Hay formas de poder que no merecen ni el nombre de política. Lo que en sus inicios pudo parecer una revuelta plebeya, pronto degeneró en una parodia de Estado: ruido de pueblo, mitología barata y burocracia sin ley. El chavismo no construye poder: lo simula. Lo degrada. Lo disfraza de justicia para imponer el desorden.
A quien defienda aún que aquello es soberanía popular, habría que recordarle lo que la verdadera soberanía exige: decisión para preservar el orden, no para reventarlo desde dentro.

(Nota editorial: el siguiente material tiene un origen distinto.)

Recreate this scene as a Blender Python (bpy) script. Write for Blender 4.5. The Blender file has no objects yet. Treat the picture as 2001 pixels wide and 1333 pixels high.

El recurso a la emergencia —esa suspensión de reglas que en un Estado serio sirve para proteger el cuerpo político— se convirtió en Venezuela en la herramienta de su propia destrucción.
Allí, los estados de excepción son permanentes, las leyes se reinterpretan según convenga al caudillo, y el orden jurídico no existe: sólo hay simulacro.
La excepción deja de ser decisión seria y se vuelve rutina del tirano. Ya no garantiza el orden, lo sustituye por miedo y obediencia.
El poder, cuando se vacía de forma, se llena de eslóganes. El chavismo reemplazó las instituciones por "poder popular", asambleas paralelas, milicias aficionadas y propaganda sentimental.
Allí donde debería haber una autoridad jurídica sólida, hay un eco sin forma de masas y griterío. El Estado pierde su majestad, se convierte en pulpa ideológica.
No hay forma política: hay agitación permanente. El "pueblo" no gobierna, pero lo usan para justificar el caos.
Cuando la trascendencia desaparece, la ideología se vuelve credo.
La revolución, redención.
El líder, profeta.
La consigna, oración.
Eso ha sido el chavismo: una fe barata para sustituir a Dios por Chávez, la Iglesia por el partido, la moral por la obediencia ciega al “proceso”.
Pero el alma política de una nación no puede sostenerse sobre liturgia de pancarta ni sobre los huesos de un militar embalsamado.
La autoridad —para ser tal— debe infundir respeto, gravedad, continuidad.
Pero allí, lo que hay es populismo de mercado, corrupción consagrada, lenguaje de taberna y redes clientelares que convierten al Estado en botín.
No hay representación: hay reparto.
No hay mando: hay espectáculo.
Y en vez de solemnidad institucional, hay vulgaridad con boina y cadena nacional.
Un verdadero orden político necesita raíces: tradición, familia, comunidad espiritual. El chavismo no sólo niega eso, lo combate activamente.
Expulsa a la Iglesia, dinamita la propiedad, reescribe la historia, desprecia la familia y promete un “hombre nuevo” sin Dios, sin pasado, sin vínculos.
Pero un pueblo sin historia es arcilla del poder. Y el chavismo la ha moldeado con la arrogancia de los ignorantes.
El chavismo no representa la política, sino su degradación total:
No gobierna, improvisa.
No representa, agita.
No decide, manipula.
No une, divide.
No edifica, destruye.
El orden político serio exige forma, respeto y trascendencia.
Lo otro —lo que hay en Venezuela— es apenas una parodia de poder, una mueca revolucionaria donde la política ha muerto y sólo queda propaganda con uniforme.